What do we mean by “belonging?” The Oxford English Dictionary’s (OED) first entry for “belonging” is “an affinity for a place or situation.” This is expanded by the OED’s second definition of the verb, “belong,” which includes to “be a member or part of (a particular group, organization, or class).” The “Belonging Barometer” report quotes social psychologists Greg Walton and Shannon Brady, who define belonging as “an evaluation of who I am (or can become) and what the setting allows (or can allow)…It is a more general inference, drawn from cues, events, experiences, and relationships, about the quality of fit or potential fit between oneself and a setting.”

Four generations, only one person was NOT born in the U.K. and only one person is NOT a U.S. Citizen now (December 2012, London, U.K.).
What does this actually mean in practice? And what does it mean for the immigrants we work with? As the daughter of immigrants, in my experience, determining if you belong can be a very fraught question. I have often felt that I did not belong fully in my country of birth (the United States) nor in my country of origin (the United Kingdom). Whenever I visited the U.K., I was too American to be “really” English and there were certain things I didn’t understand (one memory was asking for a restroom while at a restaurant and getting blank stares as they thought I wanted to sit down, not use the bathroom). But in the U.S., despite being privileged to be the child of white immigrant parents and therefore not “looking” like an immigrant, I was still considered different in a conservative Texas suburb because my parents had “unconventional” beliefs, were not familiar with sleep over parties, and could not fathom “why on earth someone would want to be a cheerleader for American football.”
All joking aside, having lived in the United States, the United Kingdom, and elsewhere, I have never felt I fully belonged in any one place. No matter where I am, a part of my heart, of my identity, remains in that other place. This experience of being somewhat on the outside shaped who I am and what career I chose. I became an immigration attorney for many reasons: in recognition of the privilege I had as the child of English immigrants in the U.S., to help other immigrant families navigate the incredibly complex U.S. immigration system, and because I think one of the best things about the U.S. is its mixture of people and cultures.

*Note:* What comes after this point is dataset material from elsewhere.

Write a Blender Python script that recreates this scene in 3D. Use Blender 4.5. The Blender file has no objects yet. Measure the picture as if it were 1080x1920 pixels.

But perhaps most importantly, being an immigration attorney has given me a sense of belonging. I have done immigration work in firms, working with corporate clients, and in non-profits, working with families at or below the poverty line. Regardless of the setting, I became a part of a group of people that respects and appreciates immigrants and fights for them and their rights. I joined HILSC to continue that work, to help bolster a network of people like me, and to help immigrants feel more like they belong here in the United States, with me.